DATA EXCERPT:
****************************************
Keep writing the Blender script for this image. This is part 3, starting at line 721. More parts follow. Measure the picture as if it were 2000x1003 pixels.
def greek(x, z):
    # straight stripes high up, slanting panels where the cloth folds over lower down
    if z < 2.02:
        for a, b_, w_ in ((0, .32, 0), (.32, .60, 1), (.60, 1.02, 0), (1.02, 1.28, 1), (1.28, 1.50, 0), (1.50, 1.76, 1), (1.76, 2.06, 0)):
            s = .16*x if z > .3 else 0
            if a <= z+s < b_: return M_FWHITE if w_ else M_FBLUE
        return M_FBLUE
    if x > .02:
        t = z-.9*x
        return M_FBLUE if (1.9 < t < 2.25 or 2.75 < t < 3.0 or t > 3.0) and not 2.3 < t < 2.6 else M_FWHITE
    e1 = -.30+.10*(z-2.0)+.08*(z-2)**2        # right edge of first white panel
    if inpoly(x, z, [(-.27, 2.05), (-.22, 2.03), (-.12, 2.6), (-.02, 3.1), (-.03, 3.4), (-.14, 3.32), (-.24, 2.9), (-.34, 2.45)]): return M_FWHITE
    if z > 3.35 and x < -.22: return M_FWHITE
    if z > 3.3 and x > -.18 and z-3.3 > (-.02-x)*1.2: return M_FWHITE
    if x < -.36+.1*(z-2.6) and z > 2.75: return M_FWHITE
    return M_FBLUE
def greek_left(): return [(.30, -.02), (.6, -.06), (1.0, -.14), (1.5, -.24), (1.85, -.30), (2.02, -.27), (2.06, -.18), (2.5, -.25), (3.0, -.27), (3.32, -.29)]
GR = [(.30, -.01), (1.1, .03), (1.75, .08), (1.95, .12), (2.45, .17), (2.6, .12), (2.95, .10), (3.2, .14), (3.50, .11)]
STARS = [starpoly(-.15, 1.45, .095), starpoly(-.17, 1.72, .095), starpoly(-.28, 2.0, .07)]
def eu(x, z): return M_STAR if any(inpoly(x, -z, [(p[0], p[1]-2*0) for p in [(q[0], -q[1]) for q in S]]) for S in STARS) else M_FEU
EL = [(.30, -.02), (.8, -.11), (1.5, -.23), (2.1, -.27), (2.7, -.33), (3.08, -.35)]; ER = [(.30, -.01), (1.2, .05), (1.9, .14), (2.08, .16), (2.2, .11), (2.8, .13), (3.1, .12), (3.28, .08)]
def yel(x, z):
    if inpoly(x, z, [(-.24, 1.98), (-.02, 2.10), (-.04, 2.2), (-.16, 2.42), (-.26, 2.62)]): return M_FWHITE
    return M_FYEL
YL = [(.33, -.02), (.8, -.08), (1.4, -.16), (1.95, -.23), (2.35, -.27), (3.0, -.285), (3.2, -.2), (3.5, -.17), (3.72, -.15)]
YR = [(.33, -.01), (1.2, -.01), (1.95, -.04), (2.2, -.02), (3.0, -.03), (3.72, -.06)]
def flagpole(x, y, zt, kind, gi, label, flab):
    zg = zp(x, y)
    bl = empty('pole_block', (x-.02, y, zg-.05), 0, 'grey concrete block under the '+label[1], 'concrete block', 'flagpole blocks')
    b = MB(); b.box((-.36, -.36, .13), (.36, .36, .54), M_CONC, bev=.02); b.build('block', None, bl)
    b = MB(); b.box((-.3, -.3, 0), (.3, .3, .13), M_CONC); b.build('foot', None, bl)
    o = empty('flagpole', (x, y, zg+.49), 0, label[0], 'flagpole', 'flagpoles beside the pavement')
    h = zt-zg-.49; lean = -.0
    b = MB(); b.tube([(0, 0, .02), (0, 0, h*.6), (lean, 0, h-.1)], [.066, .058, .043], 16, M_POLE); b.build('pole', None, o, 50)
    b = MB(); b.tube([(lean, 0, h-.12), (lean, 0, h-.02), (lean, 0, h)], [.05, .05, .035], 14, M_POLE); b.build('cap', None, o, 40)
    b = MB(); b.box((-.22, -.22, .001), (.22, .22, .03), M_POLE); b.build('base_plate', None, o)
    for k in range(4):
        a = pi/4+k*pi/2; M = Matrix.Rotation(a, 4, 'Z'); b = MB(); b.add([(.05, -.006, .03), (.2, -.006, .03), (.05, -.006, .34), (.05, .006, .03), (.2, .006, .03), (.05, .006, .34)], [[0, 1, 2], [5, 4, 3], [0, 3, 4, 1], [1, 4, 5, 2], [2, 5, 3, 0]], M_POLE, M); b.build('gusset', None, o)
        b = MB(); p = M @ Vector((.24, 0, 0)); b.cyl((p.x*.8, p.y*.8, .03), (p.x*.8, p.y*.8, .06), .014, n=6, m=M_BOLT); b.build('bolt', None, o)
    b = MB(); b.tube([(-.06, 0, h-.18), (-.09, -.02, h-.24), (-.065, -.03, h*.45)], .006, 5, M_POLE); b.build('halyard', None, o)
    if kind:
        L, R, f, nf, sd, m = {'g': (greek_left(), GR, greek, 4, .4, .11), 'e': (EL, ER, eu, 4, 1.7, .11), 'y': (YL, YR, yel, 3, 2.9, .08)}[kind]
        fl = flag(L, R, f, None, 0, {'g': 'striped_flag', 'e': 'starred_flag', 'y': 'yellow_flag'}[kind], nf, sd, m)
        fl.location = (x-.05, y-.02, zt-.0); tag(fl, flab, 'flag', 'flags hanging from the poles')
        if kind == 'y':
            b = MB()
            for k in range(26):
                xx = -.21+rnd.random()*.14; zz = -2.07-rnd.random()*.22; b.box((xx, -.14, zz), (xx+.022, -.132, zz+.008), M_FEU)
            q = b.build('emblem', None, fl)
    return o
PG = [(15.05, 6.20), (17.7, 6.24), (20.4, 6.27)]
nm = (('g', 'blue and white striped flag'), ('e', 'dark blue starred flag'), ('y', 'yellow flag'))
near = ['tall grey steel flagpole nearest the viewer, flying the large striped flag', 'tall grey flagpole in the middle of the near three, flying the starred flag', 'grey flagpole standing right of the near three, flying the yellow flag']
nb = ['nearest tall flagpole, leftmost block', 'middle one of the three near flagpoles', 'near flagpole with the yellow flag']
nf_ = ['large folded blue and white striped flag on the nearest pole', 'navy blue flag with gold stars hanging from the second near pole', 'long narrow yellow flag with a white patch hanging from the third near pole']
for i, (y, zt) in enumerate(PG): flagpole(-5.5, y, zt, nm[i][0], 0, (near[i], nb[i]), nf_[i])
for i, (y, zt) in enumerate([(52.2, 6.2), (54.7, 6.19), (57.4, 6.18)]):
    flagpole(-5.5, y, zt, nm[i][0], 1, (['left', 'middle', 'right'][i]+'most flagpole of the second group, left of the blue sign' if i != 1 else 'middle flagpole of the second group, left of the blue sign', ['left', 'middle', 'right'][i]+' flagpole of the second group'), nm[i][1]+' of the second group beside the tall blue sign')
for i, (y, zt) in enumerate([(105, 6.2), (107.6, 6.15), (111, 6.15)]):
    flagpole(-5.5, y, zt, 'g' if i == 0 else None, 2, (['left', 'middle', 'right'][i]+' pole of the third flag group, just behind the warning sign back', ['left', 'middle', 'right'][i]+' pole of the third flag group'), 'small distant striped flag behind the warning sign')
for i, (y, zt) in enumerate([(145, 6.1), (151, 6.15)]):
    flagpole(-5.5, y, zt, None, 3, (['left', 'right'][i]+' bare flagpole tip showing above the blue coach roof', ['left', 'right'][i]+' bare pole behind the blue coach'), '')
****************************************
TASK TO COMPLETE: Using the listing above, retype each line exactly.

EXPECTED ANSWER:
Keep writing the Blender script for this image. This is part 3, starting at line 721. More parts follow. Measure the picture as if it were 2000x1003 pixels.
def greek(x, z):
    # straight stripes high up, slanting panels where the cloth folds over lower down
    if z < 2.02:
        for a, b_, w_ in ((0, .32, 0), (.32, .60, 1), (.60, 1.02, 0), (1.02, 1.28, 1), (1.28, 1.50, 0), (1.50, 1.76, 1), (1.76, 2.06, 0)):
            s = .16*x if z > .3 else 0
            if a <= z+s < b_: return M_FWHITE if w_ else M_FBLUE
        return M_FBLUE
    if x > .02:
        t = z-.9*x
        return M_FBLUE if (1.9 < t < 2.25 or 2.75 < t < 3.0 or t > 3.0) and not 2.3 < t < 2.6 else M_FWHITE
    e1 = -.30+.10*(z-2.0)+.08*(z-2)**2        # right edge of first white panel
    if inpoly(x, z, [(-.27, 2.05), (-.22, 2.03), (-.12, 2.6), (-.02, 3.1), (-.03, 3.4), (-.14, 3.32), (-.24, 2.9), (-.34, 2.45)]): return M_FWHITE
    if z > 3.35 and x < -.22: return M_FWHITE
    if z > 3.3 and x > -.18 and z-3.3 > (-.02-x)*1.2: return M_FWHITE
    if x < -.36+.1*(z-2.6) and z > 2.75: return M_FWHITE
    return M_FBLUE
def greek_left(): return [(.30, -.02), (.6, -.06), (1.0, -.14), (1.5, -.24), (1.85, -.30), (2.02, -.27), (2.06, -.18), (2.5, -.25), (3.0, -.27), (3.32, -.29)]
GR = [(.30, -.01), (1.1, .03), (1.75, .08), (1.95, .12), (2.45, .17), (2.6, .12), (2.95, .10), (3.2, .14), (3.50, .11)]
STARS = [starpoly(-.15, 1.45, .095), starpoly(-.17, 1.72, .095), starpoly(-.28, 2.0, .07)]
def eu(x, z): return M_STAR if any(inpoly(x, -z, [(p[0], p[1]-2*0) for p in [(q[0], -q[1]) for q in S]]) for S in STARS) else M_FEU
EL = [(.30, -.02), (.8, -.11), (1.5, -.23), (2.1, -.27), (2.7, -.33), (3.08, -.35)]; ER = [(.30, -.01), (1.2, .05), (1.9, .14), (2.08, .16), (2.2, .11), (2.8, .13), (3.1, .12), (3.28, .08)]
def yel(x, z):
    if inpoly(x, z, [(-.24, 1.98), (-.02, 2.10), (-.04, 2.2), (-.16, 2.42), (-.26, 2.62)]): return M_FWHITE
    return M_FYEL
YL = [(.33, -.02), (.8, -.08), (1.4, -.16), (1.95, -.23), (2.35, -.27), (3.0, -.285), (3.2, -.2), (3.5, -.17), (3.72, -.15)]
YR = [(.33, -.01), (1.2, -.01), (1.95, -.04), (2.2, -.02), (3.0, -.03), (3.72, -.06)]
def flagpole(x, y, zt, kind, gi, label, flab):
    zg = zp(x, y)
    bl = empty('pole_block', (x-.02, y, zg-.05), 0, 'grey concrete block under the '+label[1], 'concrete block', 'flagpole blocks')
    b = MB(); b.box((-.36, -.36, .13), (.36, .36, .54), M_CONC, bev=.02); b.build('block', None, bl)
    b = MB(); b.box((-.3, -.3, 0), (.3, .3, .13), M_CONC); b.build('foot', None, bl)
    o = empty('flagpole', (x, y, zg+.49), 0, label[0], 'flagpole', 'flagpoles beside the pavement')
    h = zt-zg-.49; lean = -.0
    b = MB(); b.tube([(0, 0, .02), (0, 0, h*.6), (lean, 0, h-.1)], [.066, .058, .043], 16, M_POLE); b.build('pole', None, o, 50)
    b = MB(); b.tube([(lean, 0, h-.12), (lean, 0, h-.02), (lean, 0, h)], [.05, .05, .035], 14, M_POLE); b.build('cap', None, o, 40)
    b = MB(); b.box((-.22, -.22, .001), (.22, .22, .03), M_POLE); b.build('base_plate', None, o)
    for k in range(4):
        a = pi/4+k*pi/2; M = Matrix.Rotation(a, 4, 'Z'); b = MB(); b.add([(.05, -.006, .03), (.2, -.006, .03), (.05, -.006, .34), (.05, .006, .03), (.2, .006, .03), (.05, .006, .34)], [[0, 1, 2], [5, 4, 3], [0, 3, 4, 1], [1, 4, 5, 2], [2, 5, 3, 0]], M_POLE, M); b.build('gusset', None, o)
        b = MB(); p = M @ Vector((.24, 0, 0)); b.cyl((p.x*.8, p.y*.8, .03), (p.x*.8, p.y*.8, .06), .014, n=6, m=M_BOLT); b.build('bolt', None, o)
    b = MB(); b.tube([(-.06, 0, h-.18), (-.09, -.02, h-.24), (-.065, -.03, h*.45)], .006, 5, M_POLE); b.build('halyard', None, o)
    if kind:
        L, R, f, nf, sd, m = {'g': (greek_left(), GR, greek, 4, .4, .11), 'e': (EL, ER, eu, 4, 1.7, .11), 'y': (YL, YR, yel, 3, 2.9, .08)}[kind]
        fl = flag(L, R, f, None, 0, {'g': 'striped_flag', 'e': 'starred_flag', 'y': 'yellow_flag'}[kind], nf, sd, m)
        fl.location = (x-.05, y-.02, zt-.0); tag(fl, flab, 'flag', 'flags hanging from the poles')
        if kind == 'y':
            b = MB()
            for k in range(26):
                xx = -.21+rnd.random()*.14; zz = -2.07-rnd.random()*.22; b.box((xx, -.14, zz), (xx+.022, -.132, zz+.008), M_FEU)
            q = b.build('emblem', None, fl)
    return o
PG = [(15.05, 6.20), (17.7, 6.24), (20.4, 6.27)]
nm = (('g', 'blue and white striped flag'), ('e', 'dark blue starred flag'), ('y', 'yellow flag'))
near = ['tall grey steel flagpole nearest the viewer, flying the large striped flag', 'tall grey flagpole in the middle of the near three, flying the starred flag', 'grey flagpole standing right of the near three, flying the yellow flag']
nb = ['nearest tall flagpole, leftmost block', 'middle one of the three near flagpoles', 'near flagpole with the yellow flag']
nf_ = ['large folded blue and white striped flag on the nearest pole', 'navy blue flag with gold stars hanging from the second near pole', 'long narrow yellow flag with a white patch hanging from the third near pole']
for i, (y, zt) in enumerate(PG): flagpole(-5.5, y, zt, nm[i][0], 0, (near[i], nb[i]), nf_[i])
for i, (y, zt) in enumerate([(52.2, 6.2), (54.7, 6.19), (57.4, 6.18)]):
    flagpole(-5.5, y, zt, nm[i][0], 1, (['left', 'middle', 'right'][i]+'most flagpole of the second group, left of the blue sign' if i != 1 else 'middle flagpole of the second group, left of the blue sign', ['left', 'middle', 'right'][i]+' flagpole of the second group'), nm[i][1]+' of the second group beside the tall blue sign')
for i, (y, zt) in enumerate([(105, 6.2), (107.6, 6.15), (111, 6.15)]):
    flagpole(-5.5, y, zt, 'g' if i == 0 else None, 2, (['left', 'middle', 'right'][i]+' pole of the third flag group, just behind the warning sign back', ['left', 'middle', 'right'][i]+' pole of the third flag group'), 'small distant striped flag behind the warning sign')
for i, (y, zt) in enumerate([(145, 6.1), (151, 6.15)]):
    flagpole(-5.5, y, zt, None, 3, (['left', 'right'][i]+' bare flagpole tip showing above the blue coach roof', ['left', 'right'][i]+' bare pole behind the blue coach'), '')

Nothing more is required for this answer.